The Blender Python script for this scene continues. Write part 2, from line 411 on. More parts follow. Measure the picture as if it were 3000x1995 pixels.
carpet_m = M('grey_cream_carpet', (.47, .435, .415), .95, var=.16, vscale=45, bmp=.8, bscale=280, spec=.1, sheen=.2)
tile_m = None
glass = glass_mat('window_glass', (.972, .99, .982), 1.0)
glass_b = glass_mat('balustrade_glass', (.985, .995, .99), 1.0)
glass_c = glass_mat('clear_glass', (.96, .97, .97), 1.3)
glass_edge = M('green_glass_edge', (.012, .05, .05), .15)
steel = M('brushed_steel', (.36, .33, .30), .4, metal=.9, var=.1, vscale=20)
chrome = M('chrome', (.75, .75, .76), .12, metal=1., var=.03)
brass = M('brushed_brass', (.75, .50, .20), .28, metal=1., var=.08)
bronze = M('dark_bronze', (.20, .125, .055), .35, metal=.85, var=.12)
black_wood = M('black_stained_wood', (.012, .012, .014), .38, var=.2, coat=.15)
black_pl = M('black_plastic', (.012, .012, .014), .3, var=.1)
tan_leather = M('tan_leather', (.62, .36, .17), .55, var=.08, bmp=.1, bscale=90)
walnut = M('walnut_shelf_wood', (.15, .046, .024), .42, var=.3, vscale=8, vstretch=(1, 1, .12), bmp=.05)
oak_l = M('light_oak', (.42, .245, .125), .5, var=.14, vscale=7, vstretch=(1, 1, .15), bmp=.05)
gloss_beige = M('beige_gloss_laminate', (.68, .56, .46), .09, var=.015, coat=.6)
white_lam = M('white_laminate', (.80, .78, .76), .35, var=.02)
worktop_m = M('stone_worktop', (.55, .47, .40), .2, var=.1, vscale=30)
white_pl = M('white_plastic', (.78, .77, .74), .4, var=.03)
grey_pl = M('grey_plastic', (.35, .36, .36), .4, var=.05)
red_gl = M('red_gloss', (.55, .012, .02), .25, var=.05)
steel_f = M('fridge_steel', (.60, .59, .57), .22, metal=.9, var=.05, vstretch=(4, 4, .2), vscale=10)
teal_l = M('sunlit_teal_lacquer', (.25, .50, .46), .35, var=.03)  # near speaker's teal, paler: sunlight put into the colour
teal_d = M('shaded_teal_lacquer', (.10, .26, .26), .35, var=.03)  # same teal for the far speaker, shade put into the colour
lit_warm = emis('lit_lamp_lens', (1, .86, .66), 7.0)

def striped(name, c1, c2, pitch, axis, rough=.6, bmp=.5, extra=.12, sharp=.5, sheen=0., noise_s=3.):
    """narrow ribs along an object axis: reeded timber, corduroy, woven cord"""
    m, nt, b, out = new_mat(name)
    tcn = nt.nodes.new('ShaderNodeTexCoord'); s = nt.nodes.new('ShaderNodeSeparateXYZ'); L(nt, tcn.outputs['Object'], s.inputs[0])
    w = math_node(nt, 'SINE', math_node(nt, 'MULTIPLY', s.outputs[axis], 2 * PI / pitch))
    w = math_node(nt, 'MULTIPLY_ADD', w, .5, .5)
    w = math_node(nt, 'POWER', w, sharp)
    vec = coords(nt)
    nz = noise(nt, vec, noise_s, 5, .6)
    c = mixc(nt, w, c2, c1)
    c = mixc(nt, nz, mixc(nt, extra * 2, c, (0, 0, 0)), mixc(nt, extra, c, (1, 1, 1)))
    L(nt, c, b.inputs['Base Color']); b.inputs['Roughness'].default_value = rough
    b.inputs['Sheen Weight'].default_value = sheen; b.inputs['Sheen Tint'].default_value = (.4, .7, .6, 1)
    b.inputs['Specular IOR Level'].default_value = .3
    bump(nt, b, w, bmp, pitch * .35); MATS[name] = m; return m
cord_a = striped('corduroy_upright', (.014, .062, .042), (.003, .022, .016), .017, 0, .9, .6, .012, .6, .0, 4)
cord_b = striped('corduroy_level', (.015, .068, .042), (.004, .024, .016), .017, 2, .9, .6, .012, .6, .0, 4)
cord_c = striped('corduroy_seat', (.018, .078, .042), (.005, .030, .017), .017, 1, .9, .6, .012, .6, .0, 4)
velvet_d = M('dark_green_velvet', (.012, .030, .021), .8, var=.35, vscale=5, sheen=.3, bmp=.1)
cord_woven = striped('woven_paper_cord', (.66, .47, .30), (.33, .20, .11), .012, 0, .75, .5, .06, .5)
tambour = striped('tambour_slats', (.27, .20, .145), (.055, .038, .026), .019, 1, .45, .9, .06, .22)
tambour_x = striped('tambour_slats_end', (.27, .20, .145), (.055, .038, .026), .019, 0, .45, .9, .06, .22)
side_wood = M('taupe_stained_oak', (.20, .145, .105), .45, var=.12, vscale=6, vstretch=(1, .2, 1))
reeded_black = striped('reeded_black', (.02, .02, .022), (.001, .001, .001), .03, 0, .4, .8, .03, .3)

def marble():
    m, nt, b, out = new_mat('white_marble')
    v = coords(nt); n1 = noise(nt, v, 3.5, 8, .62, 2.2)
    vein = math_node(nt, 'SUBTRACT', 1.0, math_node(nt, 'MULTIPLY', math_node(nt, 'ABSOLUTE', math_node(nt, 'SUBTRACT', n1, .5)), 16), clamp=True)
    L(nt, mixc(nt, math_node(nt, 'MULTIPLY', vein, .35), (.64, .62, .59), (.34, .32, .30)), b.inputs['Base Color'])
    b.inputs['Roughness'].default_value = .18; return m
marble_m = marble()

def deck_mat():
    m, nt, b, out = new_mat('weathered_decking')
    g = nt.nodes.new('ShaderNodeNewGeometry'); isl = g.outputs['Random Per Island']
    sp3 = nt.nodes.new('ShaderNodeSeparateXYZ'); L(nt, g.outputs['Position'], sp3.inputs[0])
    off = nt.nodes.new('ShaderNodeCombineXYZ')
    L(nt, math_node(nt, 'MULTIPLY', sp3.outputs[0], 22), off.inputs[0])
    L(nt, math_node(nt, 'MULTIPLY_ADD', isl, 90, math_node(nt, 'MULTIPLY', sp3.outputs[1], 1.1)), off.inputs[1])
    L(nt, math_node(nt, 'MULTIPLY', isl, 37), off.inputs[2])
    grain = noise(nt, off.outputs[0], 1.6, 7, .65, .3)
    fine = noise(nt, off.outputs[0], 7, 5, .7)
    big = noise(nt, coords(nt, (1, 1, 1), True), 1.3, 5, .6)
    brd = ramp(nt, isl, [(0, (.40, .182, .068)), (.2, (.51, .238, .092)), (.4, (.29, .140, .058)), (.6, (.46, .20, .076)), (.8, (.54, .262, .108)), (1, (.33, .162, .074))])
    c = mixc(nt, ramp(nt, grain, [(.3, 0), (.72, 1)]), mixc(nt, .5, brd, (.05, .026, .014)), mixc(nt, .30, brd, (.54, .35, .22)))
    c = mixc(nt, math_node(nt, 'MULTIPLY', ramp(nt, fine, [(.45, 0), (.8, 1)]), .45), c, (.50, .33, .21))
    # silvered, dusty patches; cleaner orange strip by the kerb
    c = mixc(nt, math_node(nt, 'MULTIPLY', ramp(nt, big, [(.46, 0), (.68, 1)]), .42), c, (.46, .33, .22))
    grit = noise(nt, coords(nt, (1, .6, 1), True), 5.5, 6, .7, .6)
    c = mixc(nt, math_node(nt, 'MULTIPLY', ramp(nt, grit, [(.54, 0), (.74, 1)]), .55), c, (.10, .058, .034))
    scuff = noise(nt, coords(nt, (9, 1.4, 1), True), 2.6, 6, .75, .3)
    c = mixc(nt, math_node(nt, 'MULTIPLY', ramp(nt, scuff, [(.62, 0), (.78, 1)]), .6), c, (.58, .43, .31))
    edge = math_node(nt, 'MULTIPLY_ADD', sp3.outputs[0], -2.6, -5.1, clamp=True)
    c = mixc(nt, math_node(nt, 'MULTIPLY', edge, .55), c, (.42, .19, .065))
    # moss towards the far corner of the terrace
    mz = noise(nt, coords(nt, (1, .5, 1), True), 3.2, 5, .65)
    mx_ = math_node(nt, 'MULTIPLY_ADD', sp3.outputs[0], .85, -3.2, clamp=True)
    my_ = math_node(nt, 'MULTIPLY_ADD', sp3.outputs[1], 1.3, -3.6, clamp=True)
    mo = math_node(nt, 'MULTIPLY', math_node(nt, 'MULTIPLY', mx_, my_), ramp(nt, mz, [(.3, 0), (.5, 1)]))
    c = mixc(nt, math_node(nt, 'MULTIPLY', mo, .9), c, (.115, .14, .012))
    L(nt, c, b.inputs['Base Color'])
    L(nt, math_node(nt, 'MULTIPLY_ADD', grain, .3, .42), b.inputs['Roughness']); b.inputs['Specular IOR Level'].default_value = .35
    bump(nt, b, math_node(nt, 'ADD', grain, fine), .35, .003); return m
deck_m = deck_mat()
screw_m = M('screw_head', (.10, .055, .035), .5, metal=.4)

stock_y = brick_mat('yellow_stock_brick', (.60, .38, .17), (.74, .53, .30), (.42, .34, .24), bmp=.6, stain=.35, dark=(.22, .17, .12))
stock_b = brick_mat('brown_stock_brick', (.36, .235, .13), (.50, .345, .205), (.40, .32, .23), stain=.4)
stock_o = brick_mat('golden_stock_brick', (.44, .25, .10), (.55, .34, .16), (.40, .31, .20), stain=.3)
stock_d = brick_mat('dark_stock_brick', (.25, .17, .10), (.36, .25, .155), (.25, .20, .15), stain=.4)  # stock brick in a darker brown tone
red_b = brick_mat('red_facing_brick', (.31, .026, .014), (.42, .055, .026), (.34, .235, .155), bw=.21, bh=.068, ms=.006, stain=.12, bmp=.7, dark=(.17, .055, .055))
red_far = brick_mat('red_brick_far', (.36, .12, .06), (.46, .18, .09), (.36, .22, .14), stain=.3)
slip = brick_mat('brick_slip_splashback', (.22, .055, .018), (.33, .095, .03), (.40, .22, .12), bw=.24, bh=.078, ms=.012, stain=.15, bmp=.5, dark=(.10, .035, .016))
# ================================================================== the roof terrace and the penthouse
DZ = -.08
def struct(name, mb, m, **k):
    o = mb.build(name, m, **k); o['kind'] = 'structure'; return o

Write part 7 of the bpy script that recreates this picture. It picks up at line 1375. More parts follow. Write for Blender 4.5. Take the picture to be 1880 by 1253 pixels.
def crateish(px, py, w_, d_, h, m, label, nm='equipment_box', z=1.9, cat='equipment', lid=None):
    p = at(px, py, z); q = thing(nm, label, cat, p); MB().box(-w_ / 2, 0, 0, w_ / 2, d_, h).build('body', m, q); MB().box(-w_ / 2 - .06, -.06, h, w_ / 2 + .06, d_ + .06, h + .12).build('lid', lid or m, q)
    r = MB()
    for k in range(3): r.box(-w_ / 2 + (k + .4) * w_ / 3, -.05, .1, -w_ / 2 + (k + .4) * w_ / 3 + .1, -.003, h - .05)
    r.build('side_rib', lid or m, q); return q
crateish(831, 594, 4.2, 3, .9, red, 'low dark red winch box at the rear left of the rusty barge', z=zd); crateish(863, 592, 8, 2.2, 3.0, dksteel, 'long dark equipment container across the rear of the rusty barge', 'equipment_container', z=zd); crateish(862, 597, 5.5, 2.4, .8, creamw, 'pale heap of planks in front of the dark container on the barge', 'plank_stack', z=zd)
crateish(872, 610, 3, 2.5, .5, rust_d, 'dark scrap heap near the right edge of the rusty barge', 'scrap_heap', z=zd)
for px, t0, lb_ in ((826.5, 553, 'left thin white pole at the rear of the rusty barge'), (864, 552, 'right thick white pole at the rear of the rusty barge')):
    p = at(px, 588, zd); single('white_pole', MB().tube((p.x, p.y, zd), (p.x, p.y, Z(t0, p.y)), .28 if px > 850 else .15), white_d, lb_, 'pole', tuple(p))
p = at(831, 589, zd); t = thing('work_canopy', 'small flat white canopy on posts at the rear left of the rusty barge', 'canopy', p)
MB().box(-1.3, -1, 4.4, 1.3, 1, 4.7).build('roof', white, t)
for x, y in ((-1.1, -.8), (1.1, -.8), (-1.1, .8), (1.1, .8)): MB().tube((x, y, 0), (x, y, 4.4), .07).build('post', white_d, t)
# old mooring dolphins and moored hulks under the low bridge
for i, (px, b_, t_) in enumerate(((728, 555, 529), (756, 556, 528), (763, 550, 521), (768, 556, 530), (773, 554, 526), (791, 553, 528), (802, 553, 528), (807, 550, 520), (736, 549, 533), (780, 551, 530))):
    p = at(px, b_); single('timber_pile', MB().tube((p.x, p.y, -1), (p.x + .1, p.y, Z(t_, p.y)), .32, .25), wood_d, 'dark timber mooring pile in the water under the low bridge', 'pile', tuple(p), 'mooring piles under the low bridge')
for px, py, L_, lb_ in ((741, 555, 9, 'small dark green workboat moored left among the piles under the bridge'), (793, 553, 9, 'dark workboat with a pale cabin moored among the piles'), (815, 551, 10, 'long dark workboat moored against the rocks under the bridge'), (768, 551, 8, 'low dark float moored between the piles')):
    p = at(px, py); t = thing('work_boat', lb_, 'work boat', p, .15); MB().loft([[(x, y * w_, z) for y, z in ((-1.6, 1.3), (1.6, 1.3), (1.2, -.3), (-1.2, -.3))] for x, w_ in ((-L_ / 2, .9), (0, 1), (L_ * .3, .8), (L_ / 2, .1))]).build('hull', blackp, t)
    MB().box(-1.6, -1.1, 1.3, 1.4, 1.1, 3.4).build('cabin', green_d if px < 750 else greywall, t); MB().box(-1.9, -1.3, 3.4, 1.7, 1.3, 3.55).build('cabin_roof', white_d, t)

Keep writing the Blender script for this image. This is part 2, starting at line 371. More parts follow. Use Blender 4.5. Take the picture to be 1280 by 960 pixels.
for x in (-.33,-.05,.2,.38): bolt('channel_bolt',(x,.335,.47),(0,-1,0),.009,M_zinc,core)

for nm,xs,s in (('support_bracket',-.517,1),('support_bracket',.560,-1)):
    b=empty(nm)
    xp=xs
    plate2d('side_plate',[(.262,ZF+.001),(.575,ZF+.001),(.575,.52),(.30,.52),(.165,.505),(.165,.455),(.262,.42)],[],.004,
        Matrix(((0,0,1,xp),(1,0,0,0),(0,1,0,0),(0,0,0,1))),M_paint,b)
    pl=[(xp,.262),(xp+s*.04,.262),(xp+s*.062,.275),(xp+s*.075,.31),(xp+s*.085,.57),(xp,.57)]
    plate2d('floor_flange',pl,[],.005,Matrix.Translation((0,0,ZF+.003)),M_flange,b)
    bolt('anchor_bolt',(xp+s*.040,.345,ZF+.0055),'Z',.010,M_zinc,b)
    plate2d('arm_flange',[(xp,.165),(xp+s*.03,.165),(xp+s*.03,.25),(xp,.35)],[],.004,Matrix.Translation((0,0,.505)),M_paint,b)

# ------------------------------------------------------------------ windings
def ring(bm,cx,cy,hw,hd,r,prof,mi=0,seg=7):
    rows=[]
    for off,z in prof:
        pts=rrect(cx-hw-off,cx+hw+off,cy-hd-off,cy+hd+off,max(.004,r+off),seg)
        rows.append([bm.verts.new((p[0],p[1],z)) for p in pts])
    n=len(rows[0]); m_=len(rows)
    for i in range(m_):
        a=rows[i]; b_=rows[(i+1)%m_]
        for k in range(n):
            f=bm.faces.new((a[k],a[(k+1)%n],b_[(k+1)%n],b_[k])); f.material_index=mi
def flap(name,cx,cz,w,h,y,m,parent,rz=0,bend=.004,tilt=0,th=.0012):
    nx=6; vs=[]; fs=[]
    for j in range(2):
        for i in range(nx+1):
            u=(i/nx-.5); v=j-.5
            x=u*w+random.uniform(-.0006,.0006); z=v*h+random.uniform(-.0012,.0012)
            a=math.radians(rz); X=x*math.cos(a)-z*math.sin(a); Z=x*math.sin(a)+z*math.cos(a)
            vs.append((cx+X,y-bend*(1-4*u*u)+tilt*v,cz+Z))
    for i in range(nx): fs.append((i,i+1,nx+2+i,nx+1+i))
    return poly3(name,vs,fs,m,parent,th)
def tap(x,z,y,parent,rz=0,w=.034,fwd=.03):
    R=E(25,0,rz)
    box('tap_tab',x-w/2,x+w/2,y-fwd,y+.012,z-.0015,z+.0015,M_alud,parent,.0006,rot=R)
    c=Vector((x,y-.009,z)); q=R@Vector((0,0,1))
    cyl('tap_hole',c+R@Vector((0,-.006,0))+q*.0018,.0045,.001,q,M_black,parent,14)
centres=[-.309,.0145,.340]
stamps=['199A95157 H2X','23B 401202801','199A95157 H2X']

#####

TASK GOAL: Please write out the material word for word from its first line through the line holding "lit_warm = emis('lit_lamp_lens', (1, .86, .66), 7.0)", including both, and no line past it.

TASK RESULT:
The Blender Python script for this scene continues. Write part 2, from line 411 on. More parts follow. Measure the picture as if it were 3000x1995 pixels.
carpet_m = M('grey_cream_carpet', (.47, .435, .415), .95, var=.16, vscale=45, bmp=.8, bscale=280, spec=.1, sheen=.2)
tile_m = None
glass = glass_mat('window_glass', (.972, .99, .982), 1.0)
glass_b = glass_mat('balustrade_glass', (.985, .995, .99), 1.0)
glass_c = glass_mat('clear_glass', (.96, .97, .97), 1.3)
glass_edge = M('green_glass_edge', (.012, .05, .05), .15)
steel = M('brushed_steel', (.36, .33, .30), .4, metal=.9, var=.1, vscale=20)
chrome = M('chrome', (.75, .75, .76), .12, metal=1., var=.03)
brass = M('brushed_brass', (.75, .50, .20), .28, metal=1., var=.08)
bronze = M('dark_bronze', (.20, .125, .055), .35, metal=.85, var=.12)
black_wood = M('black_stained_wood', (.012, .012, .014), .38, var=.2, coat=.15)
black_pl = M('black_plastic', (.012, .012, .014), .3, var=.1)
tan_leather = M('tan_leather', (.62, .36, .17), .55, var=.08, bmp=.1, bscale=90)
walnut = M('walnut_shelf_wood', (.15, .046, .024), .42, var=.3, vscale=8, vstretch=(1, 1, .12), bmp=.05)
oak_l = M('light_oak', (.42, .245, .125), .5, var=.14, vscale=7, vstretch=(1, 1, .15), bmp=.05)
gloss_beige = M('beige_gloss_laminate', (.68, .56, .46), .09, var=.015, coat=.6)
white_lam = M('white_laminate', (.80, .78, .76), .35, var=.02)
worktop_m = M('stone_worktop', (.55, .47, .40), .2, var=.1, vscale=30)
white_pl = M('white_plastic', (.78, .77, .74), .4, var=.03)
grey_pl = M('grey_plastic', (.35, .36, .36), .4, var=.05)
red_gl = M('red_gloss', (.55, .012, .02), .25, var=.05)
steel_f = M('fridge_steel', (.60, .59, .57), .22, metal=.9, var=.05, vstretch=(4, 4, .2), vscale=10)
teal_l = M('sunlit_teal_lacquer', (.25, .50, .46), .35, var=.03)  # near speaker's teal, paler: sunlight put into the colour
teal_d = M('shaded_teal_lacquer', (.10, .26, .26), .35, var=.03)  # same teal for the far speaker, shade put into the colour
lit_warm = emis('lit_lamp_lens', (1, .86, .66), 7.0)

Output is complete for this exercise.